Viel Fläche, einige wirtschaftliche Leuchttürme, starker inhabergeführter Mittelstand, Handel, Landwirtschaft und Tourismus: So divers wie der Norden ist der dortige Steuermarkt. Mecklenburg-Vorpommern, Niedersachsen, Hamburg, Bremen und Schleswig-Holstein verfügen über starke regionale Eigenheiten. Dennoch gibt es Themen, die alle Steuereinheiten beschäftigen: Spezialisierung, Personal und Digitalisierung.
Auf den ersten Blick wirkt der Markt in Hamburg stabil. Doch schaut man genauer hin, gibt es inhaltliche Bewegung: So baut BRL Boege Rohde Luebbehuesen die Beratung vermögender Privatpersonen aus –Stichwort Vernögensnachfolgen – und verstärkt sich dafür auch personell. Traditionell sehr stark in dem Bereich ist Esche Schümann Commichau – auch hier rechnet man in Zukunft mit noch stärkerer Nachfrage. Vermögens- und Unternehmensnachfolgen sind ein klassisches interdisziplinäres Thema zwischen Recht und Steuern, wo MDP-Kanzleien klar im Vorteil sind – zumal, wenn sie gut in der Hamburger Unternehmerschaft vernetzt sind. In der Hansestadt tut sich außerdem etwas in Sachen steuerlicher Nachwuchs. Um die Steuerlehre an der Universität Hamburg zu stärken, haben sich mehrere Kanzleien, darunter Möhrle Happ Luther, in der Hamburger Steuerinitiative zusammengefunden. Denn das ist ein Trend, der den gesamten Norden vereint: die Suche nach gutem Personal.

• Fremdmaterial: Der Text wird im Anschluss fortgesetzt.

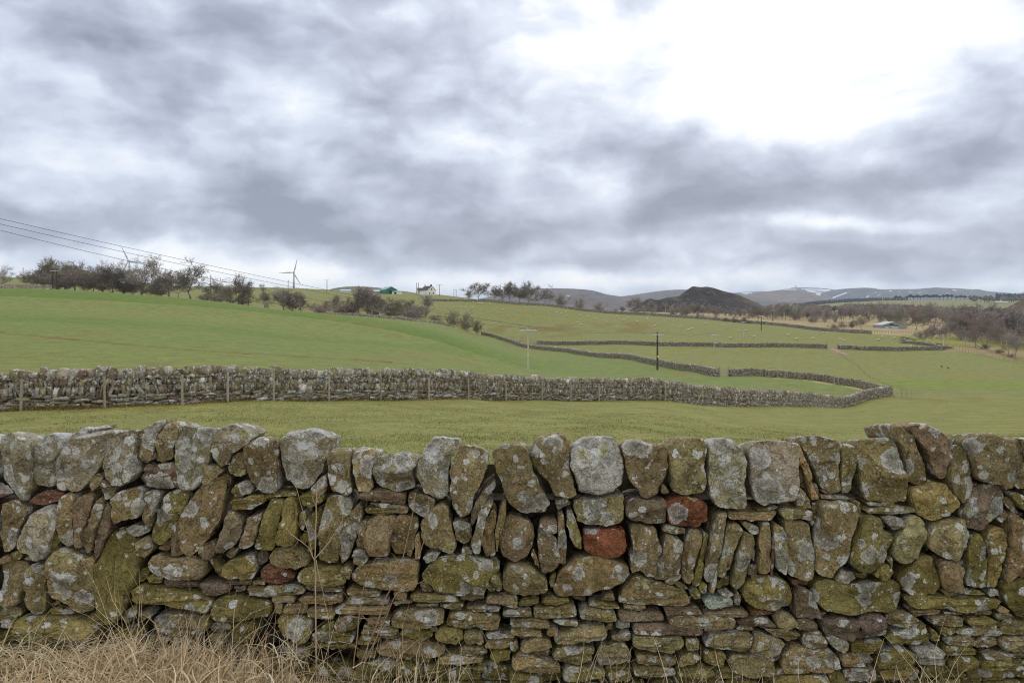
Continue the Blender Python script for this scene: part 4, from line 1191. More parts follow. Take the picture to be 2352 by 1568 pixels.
fence('row of pale wooden posts with wire in front of the long grey wall', pp, (.95, .68, .4), 1.12, .044, 31, (.30, .27, .215))
PX3 = list(np.linspace(1118, 1644, 42)); p3 = along(Y_W3, PX3, .8)
fence('wooden posts along the mossy wall running downhill to the gate', p3, (.92, .6), 1.25, .06, 32, wr=.01)
PX3b = [1690, 1706, 1724, 1746, 1766, 1785, 1808, 1834, 1856, 1876, 1898, 1917, 1927, 1943, 1959, 1976, 1985, 1996, 2001, 2006, 2013, 2020]
fence('wooden posts along the inside of the rounded wall corner', along(Y_W3b, PX3b, .9), (.92, .6), 1.3, .055, 33, wr=.008)
px4 = np.linspace(2176, 2420, 36)
p4 = [((q - CX) / F * Yq, Yq, random.uniform(-.06, .06), 1.0) for q, Yq in zip(px4, np.interp(px4, [2176, 2352, 2420], [247, 226, 214]))]
fence('thin wooden fence between the right hand field and the rough ground', p4, (.9, .6, .3), 1.15, .06, 34, (.30, .25, .19), wr=.012)
p5 = [((q - CX) / F * Yq, Yq, 0, 1) for q, Yq in zip(np.linspace(1995, 2160, 26), np.linspace(345, 402, 26))]
fence('distant wooden fence below the pale shed', p5, (.9, .5), 1.2, .07, 35, (.27, .22, .17), wr=.02)
p6 = [((q - CX) / F * 109, 109 - (q - 2044) * .15, 0, 1.0) for q in (2050, 2056, 2061, 2066)]
fence('short fence sticking out beyond the rounded wall corner', p6, (.9, .6), 1.3, .05, 36)
# stubby fence beside the sheep gap by the left end of the dark wall
p7 = [((1228 + k * 4.2 - CX) / F * (306 - k * 4), 306 - k * 4, 0, 1.0) for k in range(6)]
fence('grey rail fence at the left end of the dark middle wall', p7, (.95, .65, .35), 1.3, .08, 37, (.33, .3, .25), wr=.05)
p8 = [((1183 + k * 3.4 - CX) / F * (304 + k * 3), 304 + k * 3, 0, 1.0) for k in range(4)]
fence('broken grey hurdle beside the muddy hollow', p8, (.95, .6, .3), 1.4, .08, 38, (.36, .33, .28), wr=.06)

# field gate
def gate():
    a = onground(1654, 128.5); b = onground(1672, 131); a[2] += .05; b[2] += .05
    root = empty('field_gate', a); tag(root, 'grey barred field gate closing the gap between the two mossy walls', 'gate', None, 'thing')
    v = b - a; L = np.linalg.norm(v[:2]); M = MB()
    for k, zz in enumerate((.15, .32, .5, .7, .92, 1.15)):
        M.tube([[0, 0, zz], [v[0], v[1], v[2] + zz]], .03, 6, (.30, .29, .27))
    M.build('gate_bars', M_POST, root)
    M = MB(); M.tube([[0, 0, .1], [0, 0, 1.2]], .04, 6, (.3, .29, .27)); M.tube([[v[0], v[1], v[2] + .1], [v[0], v[1], v[2] + 1.2]], .04, 6, (.3, .29, .27))
    M.tube([[0, 0, .15], [v[0], v[1], v[2] + 1.15]], .03, 6, (.3, .29, .27)); M.build('gate_frame', M_POST, root)
    for q in (np.zeros(3) - v * .05, v * 1.04):
        MB().tube([q + [0, 0, -.2], q + [0, 0, 1.55]], .1, 8, (.27, .23, .17)).build('gate_post', M_POST, root)
gate()
for q, Yq, lb in ((1900, 252.6, 'squared wooden gatepost on the left of the muddy gateway'), (1923, 252.3, 'squared wooden gatepost on the right of the muddy gateway'), (1112, 331, 'tall wooden post where the green field ends beside the bushes')):
    a = onground(q, Yq); o = empty('gate_post', a); tag(o, lb, 'post', 'field posts', 'thing')
    MB().box(-.12, .12, -.12, .12, -.2, 1.75 if q > 1200 else 2.3, (.30, .26, .2)).box(-.10, .10, -.10, .10, 1.75 if q > 1200 else 2.3, 1.8 if q > 1200 else 2.38, (.25, .2, .15)).build('post_shaft', M_POST, o)
# ---------------------------------------------------------------- bare winter trees
def _rot(v, ax, a):
    return v * math.cos(a) + np.cross(ax, v) * math.sin(a) + ax * (ax @ v) * (1 - math.cos(a))
def grow_tree(seed, H, style):
    """returns segments (p0, p1, r0, r1, level)"""
    rng = np.random.default_rng(seed); seg = []
    S = dict(oak=dict(tr=.20, limbs=7, la=(.45, 1.35), ll=.56, n2=9, n3=8, n4=6, r2=.46, r3=.42, r4=.5, wig=.22, up=.05),
             round=dict(tr=.24, limbs=7, la=(.3, 1.2), ll=.54, n2=9, n3=8, n4=6, r2=.42, r3=.45, r4=.5, wig=.16, up=.10),
             birch=dict(tr=.55, limbs=9, la=(.35, .8), ll=.36, n2=7, n3=7, n4=4, r2=.5, r3=.5, r4=.55, wig=.12, up=.04),
             sparse=dict(tr=.42, limbs=7, la=(.35, .9), ll=.42, n2=8, n3=7, n4=4, r2=.45, r3=.45, r4=.5, wig=.2, up=.10),
             bush=dict(tr=.03, limbs=14, la=(.1, 1.15), ll=.8, n2=9, n3=6, n4=4, r2=.36, r3=.42, r4=.5, wig=.14, up=.12))[style]
    def branch(p, d, L, r, lev, n, wig, up):
        pts = [p]; rad = [r]
        for i in range(n):
            d = d + rng.normal(0, wig, 3) + np.array([0, 0, up]); d /= np.linalg.norm(d)
            p = p + d * L / n; r = r * (.80 if n > 2 else .6)
            seg.append((pts[-1], p, rad[-1], r, lev)); pts.append(p); rad.append(r)
        return pts, rad, d
    def side(d, a):
        ax = np.cross(d, rng.normal(0, 1, 3)); ax /= np.linalg.norm(ax) + 1e-9
        return _rot(d, ax, a)
    R0 = H * (.028 if style != 'birch' else .017)
    d0 = np.array([rng.normal(0, .05), rng.normal(0, .05), 1.0]); d0 /= np.linalg.norm(d0)
    tp, tr_, dt = branch(np.zeros(3), d0, H * S['tr'], R0, 0, 5, .07 if style != 'bush' else .02, .05)
    limbs = []
    for k in range(S['limbs']):
        f = 1.0 if style in ('oak', 'round', 'bush') else rng.uniform(.3, 1.0)
        i = min(int(f * 5), 5); p = tp[i] if i > 0 else tp[-1]
        az = k * 2.399 + rng.uniform(-.4, .4); inc = rng.uniform(*S['la']) if k else .12
        d = np.array([math.cos(az) * math.sin(inc), math.sin(az) * math.sin(inc), math.cos(inc)])
        L = H * S['ll'] * rng.uniform(.85, 1.15) * (1.12 if inc < .5 else 1.0) * (1.25 - .5 * f if style in ('birch', 'sparse') else 1)
        limbs.append((p, d, L, tr_[i] * (.62 if style != 'bush' else .35)))
    if style in ('birch', 'sparse'):
        limbs.append((tp[-1], dt, H * (1 - S['tr']) * .8, tr_[-1] * .8))
    for p, d, L, r in limbs:
        P, R, _ = branch(p, d, L, r, 1, 7, S['wig'], S['up'])
        for k in range(S['n2']):
            i = rng.integers(1 if style in ('bush', 'birch') else 2, 8); f = i / 7
            P2, R2, d2 = branch(P[i], side((P[i] - P[i - 1]) / np.linalg.norm(P[i] - P[i - 1]), rng.uniform(.4, 1.0)), L * S['r2'] * rng.uniform(.7, 1.2) * (1.15 - .5 * f), R[i] * .55, 2, 5, S['wig'], S['up'])
            for k3 in range(S['n3']):
                j = rng.integers(1, 6)
                L3 = L * S['r2'] * S['r3'] * rng.uniform(.7, 1.3)
                P3, R3, d3 = branch(P2[j], side((P2[j] - P2[j - 1]) / np.linalg.norm(P2[j] - P2[j - 1]), rng.uniform(.4, .95)), L3, R2[j] * .6, 3, 3, S['wig'] * 1.1, S['up'] * (1 if style != 'birch' else -.8))
                for k4 in range(S['n4']):
                    m = rng.integers(1, 4)
                    branch(P3[m], side((P3[m] - P3[m - 1]) / np.linalg.norm(P3[m] - P3[m - 1]), rng.uniform(.35, .9)), L3 * S['r4'] * rng.uniform(.7, 1.3), R3[m] * .7, 4, 2, S['wig'], S['up'] * (1 if style != 'birch' else -1.2))
    return seg

def seg_mesh(segs, minr, n):
    A = np.array([s[0] for s in segs]); B = np.array([s[1] for s in segs])
    ra = np.maximum([s[2] for s in segs], minr); rb = np.maximum([s[3] for s in segs], minr * .7)
    T = B - A; T /= np.linalg.norm(T, axis=1)[:, None] + 1e-9
    ref = np.where(np.abs(T[:, 2:3]) < .9, [[0, 0, 1.0]], [[1.0, 0, 0]])
    U = np.cross(T, ref); U /= np.linalg.norm(U, axis=1)[:, None]; Vv = np.cross(T, U)
    th = np.arange(n) * 2 * np.pi / n
    ring = np.cos(th)[None, :, None] * U[:, None] + np.sin(th)[None, :, None] * Vv[:, None]
    V = np.concatenate([A[:, None] + ring * ra[:, None, None], B[:, None] + ring * rb[:, None, None]], 1).reshape(-1, 3)
    k = np.arange(len(segs))[:, None] * 2 * n; j = np.arange(n)[None]
    Q = np.stack([k + j, k + (j + 1) % n, k + n + (j + 1) % n, k + n + j], -1).reshape(-1, 4)
    return V, Q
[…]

Mehr Bewegung gibt es im Hannoveraner Steuermarkt. Zwei renommierte Partner verlassen KSB Intax und gründen im Sommer eine eigene Kanzlei. Zudem legen Einheiten aus dem Hannoveraner Umland wie Gehrke Econ und Lüders Warneboldt einige Dynamik an den Tag, etwa im Bereich IT- und Prozessberatung. Sie zeigen, dass die Digitalisierung durchaus auch in der Fläche passiert und die Ballungsgebiete hier mitnichten die Nase vorn haben.
Die Verhältnisse in Schleswig-Holstein, Bremen und Mecklenburg-Vorpommern sind stabil. Ehler Ermer & Partner ist im regionalen Mittelstand im hohen Norden gesetzt, in der Hansestadt Bremen sind Fides Treuhand und Clostermann & Jasper wichtige Aushängeschilder.
„Unsere Mandanten sind international gut aufgestellt“, berichtet ein Berater. Entsprechend lebendig ist die Nachfrage nach internationalem Steuerrecht, zu Verrechnungspreisen oder Betriebsstätten, oder zu umsatzsteuerlichen Fragen. Der Trend zur Spezialisierung kommt allmählich auch in Mecklenburg-Vorpommern an. Bei Platzhirsch Ecovis etwa nimmt der Anteil der Gestaltungsberatung zu. Gleichzeitig bleibt das Deklarations- und Compliance-Geschäft unverzichtbar. Gerade im strukturell schwachen Steuermarkt Mecklenburg-Vorpommerns liegt hier ein Knackpunkt: Wer wird in Zukunft die Deklaration und Compliance der Mandanten sicherstellen, wenn die Einzelkämpfer ihre Kanzleien schließen? Im Osten der Republik stehe, meinen Branchenkenner, ein riesiges Nachfolgeproblem vor der Tür. Konsolidierung, Digitalisierung, Automatisierung – es bleibt spannend, wohin die Reise geht.